For every positive integer n we define $s (n)$ as the sum of the digits of $n. $ Determine all pairs $(a, b)$ of positive integers for which$$s (an + b) - s (n)$$assumes a finite number of values by varying $n$ in positive integers.
Solution: The solution is $a = 10^k, 1 \le b < 10^k$ for $k \ge 1.$ This clearly works: $s(10^k n) = s(n),$ and adding $b$ on only affects the last $k$ digits, which are all zeroes, so $0 \le s(10^k n + b) - s(n) \le 9k.$
If $a$ is not of the form $2^u 5^v,$ let $n = \lceil 10^m / a \rceil.$ Now $10^m + b \le an+b \le 10^m + (a+b)$ means that $an+b$ is $1$ followed by a bunch of zeroes followed the expansion of $k$ for $b \le k \le a+b$ for $m$ large enough. Thus, $s(an+b) \le 1 + s(M)$ where $M = \max\limits_{a \le i \le a+b} s(i).$ However, $s(\lceil 10^m / a \rceil)$ is unbounded* as $m$ increases, contradiction.
Suppose $a = 2^u 5^v.$ If $u \ne v,$ WLOG $u>v$ (other case is similar). Let $c_m = (10^m - 1)/9.$ Take $n = 10^{r-v}c_m$ so that $s(n) = m.$ We want to show $s(2^u 5^v n+b) = s(10^r 2^{u-v} c_m + b) \ge cm$ for some $c>1$ for $m$ large enough (this part is incomplete). Let $t = u-v > 0$ and take $r$ large enough so that $s(10^r 2^{u-v} c_m + b) = s(2^t c_m + b).$ Now we want to show $s(2^t c_m + b) \ge cm$ for some $c>1$ for $m$ large enough.
The expansion of $2^t c_m$ is a bunch of junk digits followed by a long repetition of the same digit, followed by some junk at the end from $b.$ We can take $t$ large enough to ignore the junk, so we just require that the repeating digit is not $1.$ For example, $111,111,111,111 \cdot 128 = 14,222,222,222,208$ and we ignore the $14, 08$ at the start and end.

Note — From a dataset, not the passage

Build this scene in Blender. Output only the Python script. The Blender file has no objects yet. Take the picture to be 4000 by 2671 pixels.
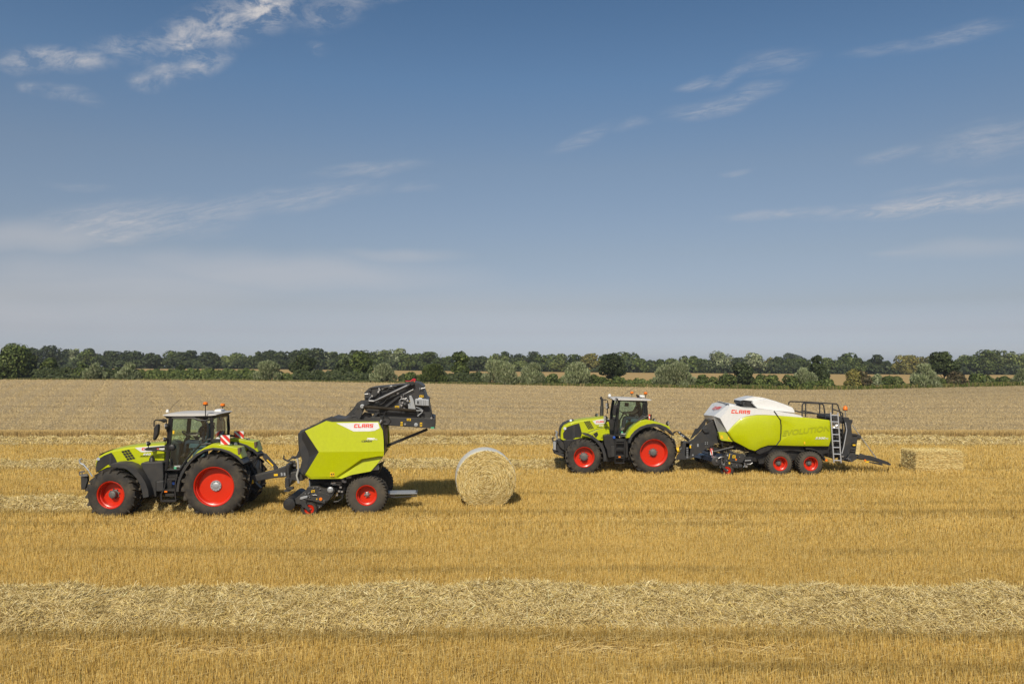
import bpy, bmesh, math, random
import numpy as np
from mathutils import Vector, Matrix, noise
R = math.radians
random.seed(7)
rng = np.random.default_rng(11)
scene = bpy.context.scene
COL = scene.collection

# ------------------------------------------------------------------ camera
F, CU, HV, CH = 3111.0, 2000.0, 1430.0, 4.35      # focal length in photo pixels, centre column, horizon row, camera height
cam_d = bpy.data.cameras.new('camera'); cam = bpy.data.objects.new('camera', cam_d); COL.objects.link(cam)
cam.location = (0, 0, CH); cam.rotation_euler = (R(90), 0, 0)
cam_d.sensor_width = 36; cam_d.lens = F / 4000 * 36
cam_d.shift_y = (HV - 1335.5) / 4000
cam_d.clip_start = 0.5; cam_d.clip_end = 12000
scene.camera = cam
# ------------------------------------------------------------------ sun, sky, exposure
SHX, SHY = 0.2, 1.15                                 # shadow offset per metre of height
SUN_EL = math.atan(1 / math.hypot(SHX, SHY))
sun_d = bpy.data.lights.new('sun', 'SUN'); sun = bpy.data.objects.new('sun', sun_d); COL.objects.link(sun)
sun_d.energy = 4.1; sun_d.angle = R(0.53); sun_d.color = (1.0, 0.91, 0.76)
sun.rotation_euler = Vector((-SHX, -SHY, 1)).to_track_quat('Z', 'Y').to_euler(); sun.location = (0, 0, 60)
scene.view_settings.view_transform = 'Standard'; scene.view_settings.look = 'None'
scene.view_settings.exposure = 0.0; scene.view_settings.gamma = 1
world = bpy.data.worlds.new('World'); scene.world = world; world.use_nodes = True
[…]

This rules out $t=7.$ But we cannot rule out every $t.$ For example, $111,111,111,111 \cdot 64 = 7,111,111,104.$ Now the junk is $7, 04$ but the main string is all ones. In these cases, we go back to the start and take $c_m = 2(10^m - 1)/9$ instead, resolving the issue. This should be the last fix to the proof.
Now if $a = 10^k,$ let $n = 10^m - 1$ so that $an+b = 10^{m+k} + (b-10^k)$ and $s(n) = m$ is unbounded. For $m$ large enough and $b \ge 10^k,$ $an+b$ is $1$ followed by a bunch of zeroes followed by the expansion of $b-10^k.$ Thus, $s(an+b) = 1 + s(b-10^k),$ which is bounded, contradiction.
Proof of $(*)$: We are essentially doing long division on $1/a$ with a decimal shift. The decimal expansion does not terminate unless $a = 2^u 5^v$ for $u, v \ge 0,$ so the sum of digits after a decimal shift is unbounded as $m$ increases and reveals more decimal places.
Any more elegant solution than this?
If $a \ne 10^k$, then choose $L$ greater than both $a$ and $b$ and let $n=10^L+10^{2L}+... +10^{mL}$. Then $S(an+b)-S(n)=m(S(a)-1)+S(b)$ takes infinitely many values.
If $a =10^k$ and $b\ge a$, then choose $m$ greater than $k$ and let $n=10^m-1$. Then $S(an+b)-S(n)=1+S(b-10^k)-9m$ takes infinitely many (negative) values.
If $a =10^k$ and $b<a$, then $S(an+b)-S(n)=S(b)$ takes only one value.